Comments on the Quality of English Language

It is necessary to carefully revise the text from a grammatical point of view.

Author Response

Comment 1：The Introduction chapter has been expanded, but without responding to the request for a comparison with other different temperature sensing elements and devices, such as thermocouples, resistors, thermistors, surface acoustic wave (SAW) devices, various reflective structures (backscattering, passive). Their presence in the paper is necessary in order to justify the technical solution that has been developed.

Reply：We appreciate your suggestions and acknowledge that our previous analysis did not include commonly used off-chip temperature measurement methods such as thermocouples, thermistors, and surface acoustic wave (SAW) devices. This revision incorporates these methods, enhancing the comprehensiveness of our paper's introduction.

 

Comment 2：Also, the Introduction is poorly written, with sections of text added by the authors without any regard for their logical order. For example, lines 59–62 should be deleted, as they repeat the final paragraph (lines 66–69). The final paragraphs also need to be reworded, as the current arrangement of ideas is unclear.

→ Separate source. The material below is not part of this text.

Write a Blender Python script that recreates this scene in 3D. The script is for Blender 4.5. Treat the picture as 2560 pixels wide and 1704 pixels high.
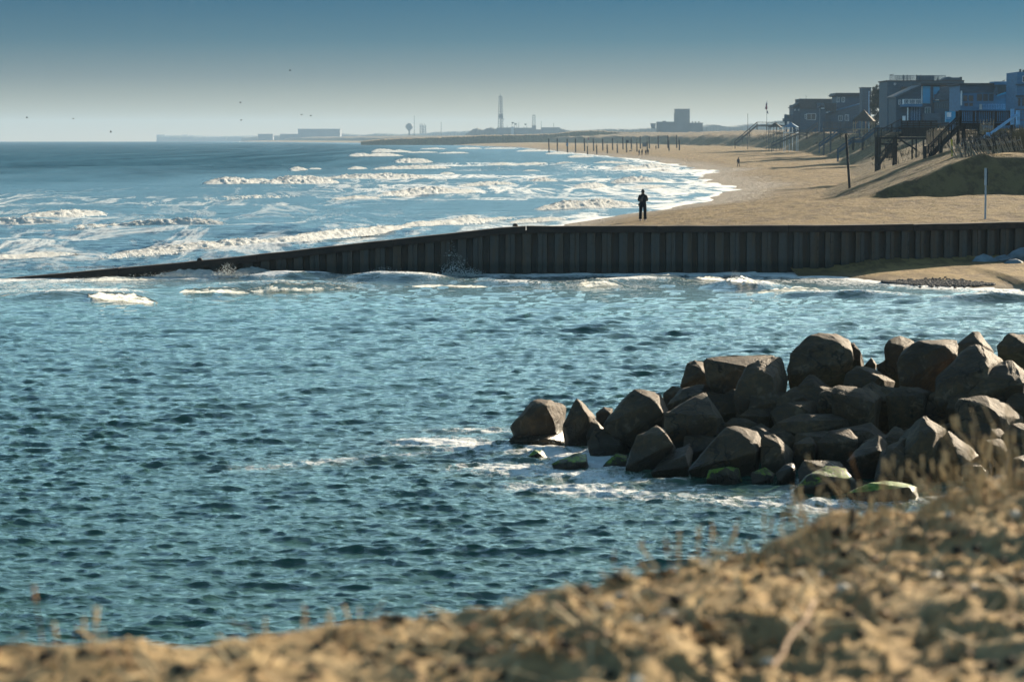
import bpy, bmesh, math, random
import numpy as np
from mathutils import Vector, Matrix, noise as mnoise

for o in list(bpy.data.objects):
    bpy.data.objects.remove(o, do_unlink=True)
scene = bpy.context.scene
col = scene.collection
R = math.radians

# ------------------------------------------------------------------ camera
FOC = 6400.0            # focal length in pixels of the 2560 px wide photograph (90 mm lens)
CAMZ = 6.2
HZ = 347.5
PITCH = math.atan((852.0 - HZ) / FOC)
cam_d = bpy.data.cameras.new('camera'); cam = bpy.data.objects.new('camera', cam_d); col.objects.link(cam)
cam.location = (0, 0, CAMZ); cam.rotation_euler = (math.pi / 2 - PITCH, 0, 0)
cam_d.sensor_width = 36.0; cam_d.lens = 36.0 * FOC / 2560.0
cam_d.clip_start = 0.5; cam_d.clip_end = 40000
cam_d.dof.use_dof = True; cam_d.dof.focus_distance = 90.0; cam_d.dof.aperture_fstop = 2.9
scene.camera = cam

# ------------------------------------------------------------------ sky and sun
SUN_AZ, SUN_EL = 35.0, 15.5
world = bpy.data.worlds.new('World'); scene.world = world; world.use_nodes = True
nt = world.node_tree; bg = nt.nodes['Background']
sky = nt.nodes.new('ShaderNodeTexSky'); sky.sky_type = 'NISHITA'; sky.sun_disc = False
sky.sun_elevation = R(SUN_EL); sky.sun_rotation = R(SUN_AZ)
sky.dust_density = 0.1; sky.air_density = 1.0; sky.ozone_density = 6.0
tc = nt.nodes.new('ShaderNodeTexCoord'); sx = nt.nodes.new('ShaderNodeSeparateXYZ')
nt.links.new(tc.outputs['Generated'], sx.inputs[0])
mr = nt.nodes.new('ShaderNodeMapRange'); mr.inputs[1].default_value = 0.0; mr.inputs[2].default_value = 0.12
nt.links.new(sx.outputs[2], mr.inputs[0])
rp = nt.nodes.new('ShaderNodeValToRGB'); nt.links.new(mr.outputs[0], rp.inputs[0])
el = rp.color_ramp.elements
el[0].position = 0.0; el[0].color = (0.37, 0.27, 0.19, 1)
el[1].position = 1.0; el[1].color = (1.16, 1.16, 0.90, 1)
for p, c in ((0.07, (0.275, 0.22, 0.175)), (0.2, (0.120, 0.126, 0.140)), (0.32, (0.034, 0.086, 0.122)), (0.47, (0.0, 0.064, 0.108)), (0.7, (0.16, 0.27, 0.24))):
    e = el.new(p); e.color = (*c, 1)
sky2 = nt.nodes.new('ShaderNodeTexSky'); sky2.sky_type = 'NISHITA'; sky2.sun_disc = False        # the same sky with more sea haze higher up
sky2.sun_elevation = R(SUN_EL); sky2.sun_rotation = R(SUN_AZ); sky2.dust_density = 0.7; sky2.air_density = 1.0; sky2.ozone_density = 5.0
mr2 = nt.nodes.new('ShaderNodeMapRange'); mr2.interpolation_type = 'SMOOTHSTEP'; mr2.inputs[1].default_value = 0.055; mr2.inputs[2].default_value = 0.16
nt.links.new(sx.outputs[2], mr2.inputs[0])
mxs = nt.nodes.new('ShaderNodeMix'); mxs.data_type = 'RGBA'; nt.links.new(mr2.outputs[0], mxs.inputs[0])
nt.links.new(sky.outputs[0], mxs.inputs[6]); nt.links.new(sky2.outputs[0], mxs.inputs[7])
mx = nt.nodes.new('ShaderNodeMix'); mx.data_type = 'RGBA'; mx.blend_type = 'MULTIPLY'; mx.inputs[0].default_value = 1
nt.links.new(mxs.outputs[2], mx.inputs[6]); nt.links.new(rp.outputs[0], mx.inputs[7])
mr3 = nt.nodes.new('ShaderNodeMapRange'); mr3.interpolation_type = 'SMOOTHSTEP'
for q_, v_ in enumerate((0.34, 0.80, 1.0, 0.22)): mr3.inputs[q_ + 1].default_value = v_        # deep clear zenith
nt.links.new(sx.outputs[2], mr3.inputs[0])
mx2 = nt.nodes.new('ShaderNodeMix'); mx2.data_type = 'RGBA'; mx2.blend_type = 'MULTIPLY'; mx2.inputs[0].default_value = 1
nt.links.new(mx.outputs[2], mx2.inputs[6]); nt.links.new(mr3.outputs[0], mx2.inputs[7])
nt.links.new(mx2.outputs[2], bg.inputs[0]); bg.inputs[1].default_value = 0.10

sun_d = bpy.data.lights.new('sun', 'SUN'); sun = bpy.data.objects.new('sun', sun_d); col.objects.link(sun)
sun_d.energy = 5.0; sun_d.angle = R(0.55); sun_d.color = (1.0, 0.84, 0.62)
sdir = Vector((math.sin(R(SUN_AZ)) * math.cos(R(SUN_EL)), math.cos(R(SUN_AZ)) * math.cos(R(SUN_EL)), math.sin(R(SUN_EL))))
sun.rotation_euler = sdir.to_track_quat('Z', 'Y').to_euler(); sun.location = (40, 60, 60)

scene.view_settings.view_transform = 'Standard'; scene.view_settings.look = 'None'
scene.view_settings.exposure = 1.45; scene.view_settings.gamma = 1.0
scene.view_settings.use_curve_mapping = False
scene.render.engine = 'CYCLES'
cy = scene.cycles
cy.use_denoising = True; cy.max_bounces = 6; cy.diffuse_bounces = 3; cy.glossy_bounces = 3; cy.transmission_bounces = 4
cy.volume_bounces = 1; cy.transparent_max_bounces = 6; cy.caustics_reflective = False; cy.caustics_refractive = False
cy.sample_clamp_indirect = 4.0

# ------------------------------------------------------------------ helpers
cp, sp = math.cos(PITCH), math.sin(PITCH)
def P(px, py, d):
    """world point seen at photo pixel (px,py) at distance Y=d"""
    u = (px - 1280.0) / FOC; v = (852.0 - py) / FOC
    t = d / (cp + v * sp)
    return Vector((u * t, d, CAMZ + t * (-sp + v * cp)))
def G(px, py, z=0.0):
    """world point on the level z seen at photo pixel"""
    u = (px - 1280.0) / FOC; v = (852.0 - py) / FOC
    t = (z - CAMZ) / (-sp + v * cp)
    return Vector((u * t, t * (cp + v * sp), z))
def S(n, d): return n * d / FOC

def _hash(ix, iy, seed):
    n = (ix.astype(np.int64) * 374761393 + iy.astype(np.int64) * 668265263 + seed * 974634777) & 0xffffffff
    n = ((n ^ (n >> 13)) * 1274126177) & 0xffffffff
    return ((n ^ (n >> 16)) & 0xffffff) / float(0xffffff)
def vn(x, y, seed=0):
    x = np.asarray(x, float); y = np.asarray(y, float)
    ix = np.floor(x); iy = np.floor(y); fx = x - ix; fy = y - iy
    fx = fx * fx * (3 - 2 * fx); fy = fy * fy * (3 - 2 * fy)
    a = _hash(ix, iy, seed); b = _hash(ix + 1, iy, seed); c = _hash(ix, iy + 1, seed); d = _hash(ix + 1, iy + 1, seed)
    return (a * (1 - fx) + b * fx) * (1 - fy) + (c * (1 - fx) + d * fx) * fy
def fbm(x, y, seed=0, octv=4):
    s = 0; a = 0.5; t = 0
    for i in range(octv):
        s = s + a * vn(x * 2 ** i + 13.7 * i, y * 2 ** i + 7.3 * i, seed + i); t += a; a *= 0.5
    return s / t
def smooth(a, b, x):
    t = np.clip((x - a) / (b - a), 0, 1); return t * t * (3 - 2 * t)

class MB:
    """collects simple solids into one mesh"""
    def __init__(self): self.v = []; self.f = []; self.mi = []
    def add(self, vs, fs, mi=0):
        n = len(self.v); self.v += [tuple(p) for p in vs]
        for f in fs: self.f.append(tuple(i + n for i in f)); self.mi.append(mi)
    def box(self, x0, x1, y0, y1, z0, z1, mi=0):
        vs = [(x, y, z) for z in (z0, z1) for y in (y0, y1) for x in (x0, x1)]
        self.add(vs, [(0, 2, 3, 1), (4, 5, 7, 6), (0, 1, 5, 4), (2, 6, 7, 3), (0, 4, 6, 2), (1, 3, 7, 5)], mi); return self
    def bar(self, a, b, w, h=None, mi=0):
        """square bar from a to b"""
        a = Vector(a); b = Vector(b); h = h or w; d = (b - a).normalized()
        up = Vector((0, 0, 1)) if abs(d.z) < 0.95 else Vector((0, 1, 0))
        s = d.cross(up).normalized() * (w / 2); u = s.cross(d).normalized() * (h / 2)
        vs = [p + i * s + j * u for p in (a, b) for i, j in ((-1, -1), (1, -1), (1, 1), (-1, 1))]
        self.add(vs, [(3, 2, 1, 0), (4, 5, 6, 7), (0, 1, 5, 4), (1, 2, 6, 5), (2, 3, 7, 6), (3, 0, 4, 7)], mi); return self
    def tube(self, a, b, r0, r1=None, n=10, mi=0):
        a = Vector(a); b = Vector(b); r1 = r0 if r1 is None else r1; d = (b - a).normalized()
        up = Vector((0, 0, 1)) if abs(d.z) < 0.95 else Vector((1, 0, 0))
        s = d.cross(up).normalized(); u = s.cross(d)
        vs = [p + (s * math.cos(2 * math.pi * k / n) + u * math.sin(2 * math.pi * k / n)) * r for p, r in ((a, r0), (b, r1)) for k in range(n)]
        fs = [(k, (k + 1) % n, n + (k + 1) % n, n + k) for k in range(n)] + [tuple(range(n - 1, -1, -1)), tuple(range(n, 2 * n))]
        self.add(vs, fs, mi); return self
    def lathe(self, c, prof, n=16, mi=0):
        vs = [(c[0] + r * math.cos(2 * math.pi * k / n), c[1] + r * math.sin(2 * math.pi * k / n), c[2] + z) for r, z in prof for k in range(n)]
        fs = [(i * n + k, i * n + (k + 1) % n, (i + 1) * n + (k + 1) % n, (i + 1) * n + k) for i in range(len(prof) - 1) for k in range(n)]
        self.add(vs, fs, mi); return self
    def prism(self, pts, y0, y1, mi=0):
        """polygon in the xz plane, from y0 to y1"""
        n = len(pts); vs = [(x, y0, z) for x, z in pts] + [(x, y1, z) for x, z in pts]
        fs = [tuple(range(n)), tuple(range(2 * n - 1, n - 1, -1))] + [(k, k + n, (k + 1) % n + n, (k + 1) % n) for k in range(n)]
        self.add(vs, fs, mi); return self
    def build(self, name, mats, parent=None, smoothed=False):
        me = bpy.data.meshes.new(name); me.from_pydata(self.v, [], self.f)
        for m in (mats if isinstance(mats, (list, tuple)) else [mats]): me.materials.append(m)
        if len(me.materials) > 1: me.polygons.foreach_set('material_index', self.mi)
        bm = bmesh.new(); bm.from_mesh(me); bmesh.ops.recalc_face_normals(bm, faces=bm.faces); bm.to_mesh(me); bm.free()
        if smoothed:
            me.shade_smooth() if hasattr(me, 'shade_smooth') else None
            me.set_sharp_from_angle(angle=R(40))
        return link(name, me, parent)
def link(name, me, parent=None):
    o = bpy.data.objects.new(name, me); col.objects.link(o); o.parent = parent; return o
def empty(name, loc=(0, 0, 0)):
    o = bpy.data.objects.new(name, None); col.objects.link(o); o.location = loc; o.empty_display_size = 0.1; return o
def tag(o, label=None, cat=None, group=None, kind=None):
    if label: o['label'] = label
    if cat: o['category'] = cat
    if group: o['group'] = group
    if kind: o['kind'] = kind
    return o
def grid_mesh(name, X, Y, Z, mat, attrs=None, parent=None, shade=True):
    nr, nc = X.shape
    me = bpy.data.meshes.new(name)
    co = np.stack([X, Y, Z], -1).reshape(-1, 3).astype(np.float32)
    idx = np.arange(nr * nc).reshape(nr, nc)
    q = np.stack([idx[:-1, :-1], idx[:-1, 1:], idx[1:, 1:], idx[1:, :-1]], -1).reshape(-1, 4)
    me.vertices.add(len(co)); me.vertices.foreach_set('co', co.ravel())
    me.loops.add(q.size); me.loops.foreach_set('vertex_index', q.ravel().astype(np.int32))
    me.polygons.add(len(q)); me.polygons.foreach_set('loop_start', (np.arange(len(q)) * 4).astype(np.int32))
    me.update(calc_edges=True); me.validate()
    for k, a in (attrs or {}).items():
        at = me.attributes.new(k, 'FLOAT', 'POINT'); at.data.foreach_set('value', np.asarray(a, np.float32).ravel())
    me.materials.append(mat)
    if shade: me.shade_smooth()
    return link(name, me, parent)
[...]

Reply：Thank you for your suggestions. We acknowledge that the introduction was poorly written previously and have revised its structure to improve its flow and clarity.

 

Comment 3：The new section in Chapter 2, which introduces a set of mathematical relations, is carelessly worded: some of the symbols associated with terms and factors are missing subscripts and superscripts.

Reply：We appreciate your suggestions and have carefully reviewed and optimized this description to better convey the intended meaning.

 

Comment 4：A more detailed description of the signal timing constraints for the A/D converter operation listed in Table 1 should be added to lines 147–155 of Chapter 3.

Reply：Thank you for pointing this out. It was indeed an oversight to place the sequential description after the figure. We have modified it according to your suggestion to ensure better readability and logical coherence.

 

Comment 5：Definitions should be added to the text in lines 225-234 for the newly interoded acronyms, e.g. Acknowledgement for ACK, but also for Query, Query Rep, Req_RN, etc.

Reply：Thank you for your suggestions. We have added definitions for these abbreviations to improve the clarity and accessibility of the text.